The amount of fee and trust lands varies by reservation. The Rocky Boy’s Reservation is the only reservation in Montana that did not undergo allotment. Of the allotted reservations, much of the allotted lands passed out of Tribal control.[13]
Contemporary Issues of Allotment
As intended, allotment hurt Tribal governments, economies, cultures, and the overall well-being of American Indians. Although the allotment period ended in 1934, its legacy lives on today. The following sections discuss several issues related to that legacy.
Checkerboarding refers to the checkerboard-like pattern of various land types and ownerships, including by non-Indians, of reservation lands. This pattern of scattered, fractionated, and intermixed land ownership often makes reservation land bases less usable for agriculture and other forms of economic development that require adjoining tracts of land.[14]
Checkerboarding also creates jurisdictional challenges, as different governing authorities, including state, county, federal, and Tribal, claim authority to regulate, tax, or carry out various activities within reservation boundaries. Jurisdictional matters on checkerboard lands demand a high level of coordination and the development of cooperative agreements between different jurisdictions.
Hunting and fishing regulations within the exterior boundaries of a reservation often become a topic of contention between Tribes and some non-Indian fee-land owners in Montana. The Fish & Wildlife Commission “has, by rule, closed all lands within the exterior boundaries of Montana’s Indian Reservations to the hunting of game animals with the use of state licenses unless provided for in a cooperative agreement between the Tribal Government and the State of Montana. Currently, no cooperative agreements exist between Fish Wildlife and Parks (FWP) and any of the Tribal Governments in Montana, and as such, the season for the hunting of game animals by nonmembers with a state license is closed.”[15] Some reservations may offer Tribal licenses to non-members looking for game animal hunting opportunities. Court rulings have held that the state's big game hunting closure to non-Tribal members on Indian reservations does not violate constitutional guarantees of equal protection and that the state's big game hunting closure to non-Tribal members on Indian reservations is not an unlawful exercise of the powers of the Commission.[16],[17]
Tribal leaders view the rule as recognizing treaty rights meant to protect big game populations on reservation lands, lands that were never meant to be opened to ownership by non-Indians, to begin with.[18] Tribes as a group have a hunting right, protected by treaties and implicitly retained when they were not addressed by treaties.[19] Each Tribe’s governance process determines who is allowed to exercise it.
Authority over Tribal lands is critical to Tribal Nations to exercise self-governance and self-determination, or Tribal sovereignty.[20] Because allotment has opened reservation lands to non-Tribal jurisdictions, said jurisdictions often conflict with Tribal interests and sovereignty, making it difficult for Tribal Nations to assert their regulatory and legal control.
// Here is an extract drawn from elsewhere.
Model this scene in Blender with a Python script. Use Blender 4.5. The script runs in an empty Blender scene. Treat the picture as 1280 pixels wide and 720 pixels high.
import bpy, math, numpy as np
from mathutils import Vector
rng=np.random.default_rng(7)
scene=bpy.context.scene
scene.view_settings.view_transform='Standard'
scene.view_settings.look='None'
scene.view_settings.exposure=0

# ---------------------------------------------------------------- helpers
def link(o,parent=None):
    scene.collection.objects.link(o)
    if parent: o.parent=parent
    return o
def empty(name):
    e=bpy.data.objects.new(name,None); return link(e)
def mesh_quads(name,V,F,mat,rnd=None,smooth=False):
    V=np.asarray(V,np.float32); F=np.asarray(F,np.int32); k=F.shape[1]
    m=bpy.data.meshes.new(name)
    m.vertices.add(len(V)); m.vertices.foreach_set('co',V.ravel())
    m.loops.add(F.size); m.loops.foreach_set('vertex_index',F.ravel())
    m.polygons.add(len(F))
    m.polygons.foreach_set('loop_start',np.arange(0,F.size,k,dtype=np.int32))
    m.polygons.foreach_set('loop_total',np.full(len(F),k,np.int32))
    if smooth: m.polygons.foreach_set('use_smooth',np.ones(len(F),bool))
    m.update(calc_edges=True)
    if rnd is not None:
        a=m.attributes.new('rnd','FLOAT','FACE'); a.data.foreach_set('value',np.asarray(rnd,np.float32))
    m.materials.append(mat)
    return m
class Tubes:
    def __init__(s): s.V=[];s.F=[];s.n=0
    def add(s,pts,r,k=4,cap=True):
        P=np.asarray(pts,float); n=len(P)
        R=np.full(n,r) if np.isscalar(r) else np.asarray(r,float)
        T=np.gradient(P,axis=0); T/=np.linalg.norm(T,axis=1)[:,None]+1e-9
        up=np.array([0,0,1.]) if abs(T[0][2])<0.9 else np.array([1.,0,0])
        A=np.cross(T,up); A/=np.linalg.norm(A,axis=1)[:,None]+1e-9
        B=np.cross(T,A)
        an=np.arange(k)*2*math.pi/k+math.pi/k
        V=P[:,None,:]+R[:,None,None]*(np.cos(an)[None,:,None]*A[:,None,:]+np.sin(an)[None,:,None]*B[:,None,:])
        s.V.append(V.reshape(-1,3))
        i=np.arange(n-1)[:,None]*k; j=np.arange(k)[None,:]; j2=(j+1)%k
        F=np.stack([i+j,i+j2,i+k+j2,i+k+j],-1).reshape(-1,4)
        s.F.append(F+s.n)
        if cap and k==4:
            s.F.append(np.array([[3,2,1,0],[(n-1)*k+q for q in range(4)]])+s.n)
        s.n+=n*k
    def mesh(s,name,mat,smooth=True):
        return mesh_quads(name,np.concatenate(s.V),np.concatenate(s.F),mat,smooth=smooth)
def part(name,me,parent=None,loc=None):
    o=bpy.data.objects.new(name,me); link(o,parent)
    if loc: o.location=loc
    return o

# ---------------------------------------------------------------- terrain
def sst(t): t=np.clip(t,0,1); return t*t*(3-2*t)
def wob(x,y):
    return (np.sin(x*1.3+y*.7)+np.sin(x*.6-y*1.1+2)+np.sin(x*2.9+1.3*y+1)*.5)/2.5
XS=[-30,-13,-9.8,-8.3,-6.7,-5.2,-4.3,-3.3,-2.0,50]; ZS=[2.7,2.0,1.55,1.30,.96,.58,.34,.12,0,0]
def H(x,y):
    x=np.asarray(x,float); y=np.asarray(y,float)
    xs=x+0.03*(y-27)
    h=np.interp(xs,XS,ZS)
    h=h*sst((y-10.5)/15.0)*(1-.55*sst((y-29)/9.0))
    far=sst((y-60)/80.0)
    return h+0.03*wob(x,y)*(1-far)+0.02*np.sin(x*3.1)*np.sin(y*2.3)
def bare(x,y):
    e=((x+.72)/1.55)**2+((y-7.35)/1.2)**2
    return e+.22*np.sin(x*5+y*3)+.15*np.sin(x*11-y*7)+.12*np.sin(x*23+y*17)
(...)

Tribal taxation authority provides one example. In court, state and local governments have successfully challenged Tribal governments’ once-exclusive right to levy taxes within their reservation boundaries to the point that Tribal taxation authority is greatly diminished today.[21]
Due to forced allotment of many reservations, fee land represents a significant share of land on four of the seven reservations. As established, even when Tribal-owned, fee land is subject to state and local property taxes. This is an inconsistent treatment of government-owned property. In Montana, property that is owned by federal, state, and local governments receives an automatic property tax exemption,[22] as consistent with the Montana Constitution.[23] However, the Montana Constitution also declares that all lands owned or held by an American Indian or Tribal Nation remain under the jurisdiction and control of the U.S. Congress.[24]
Righting the Wrongs of Allotment
In 1934, Congress ended the policy of allotment when it passed the Indian Reorganization Act (IRA). Under the IRA, Tribal Nations and the federal government can return fee land to trust status.[25] These fee-to-trust transfers benefit Tribal communities. First, trust acquisitions serve to promote Tribal sovereignty and self-determination. These acquisitions also provide Tribal Nations with the ability to enhance housing options for their citizens, more flexibly negotiate leases, develop Tribal economies, and identify natural resource development and commerce opportunities.
In 2011, the Montana Legislature passed Senate Bill (SB) 412 to create a five-year property tax exemption for Tribal-owned fee lands when those lands have a trust application pending with the federal government.[26] SB 412 facilitates trust acquisitions by allowing Tribal Nations to exclusively direct resources to the process. Although, as recently as the 2019 legislative session, the Legislature attempted and failed to repeal this exemption.[27] In 2021 the Montana Legislature passed SB 214 allowing counties to recapture property taxes if the fee-to-trust application did not go through within five years.[28]
The fee-to-trust application process is often a lengthy (and costly) multi-step federal process for Tribes, sometimes taking longer than the SB 412 five-year property tax exemption law allows for. By comparison, trust-to-fee transfers take just 30 days.[29] Unfortunately, many local governments oppose Tribal Land into Trust applications, in part, on the argument for losses in property taxes due to the existence of newly nontaxable Federal lands within their counties.[30] For other federal lands the Dept. of Interior (DOI) holds title to, Congress provides Payments in Lieu of Taxes (PILT) to offset these losses. However, DOI does not provide PILT payments for Tribal lands it holds title to. The federal government should eliminate this discriminatory practice that holds back the progress of Tribal governments and, ultimately, results in less access to federal programs designed to improve the lives of Indian Country when Tribal land is held in trust.
Also, despite the time and resources that Tribal communities put into the fee-to-trust process, state and local governments and interested parties are still each given 30 days to appeal the transfer once the Bureau of Indian Affairs makes its decision available to those parties.[31]
The Montana legislature initiated a step towards honoring Tribal sovereignty with SB 412 but took a step back with SB 214. Montana could further promote the government-to-government relationship and the process by which Tribal Nations can restore Tribal lands. For example, the 2013 Idaho Legislature overwhelmingly voted in favor of all Tribal-owned property within reservation boundaries being exempted from property taxes.[32] The stated purpose of the Idaho law is to treat all government properties in the state consistently.[33] The fiscal note projected no fiscal impact to state and local governments.
Tribal communities play an essential role in moving Montana forward by growing our shared economies for our shared communities and by providing essential government programs, services, and functions that benefit Montanans. Land issues in Indian Country today are a legacy of anti-Indian policies of the past that sought to undermine Tribal sovereignty and terminate reservations. Montana legislators must keep in mind how land impacts other policy issues.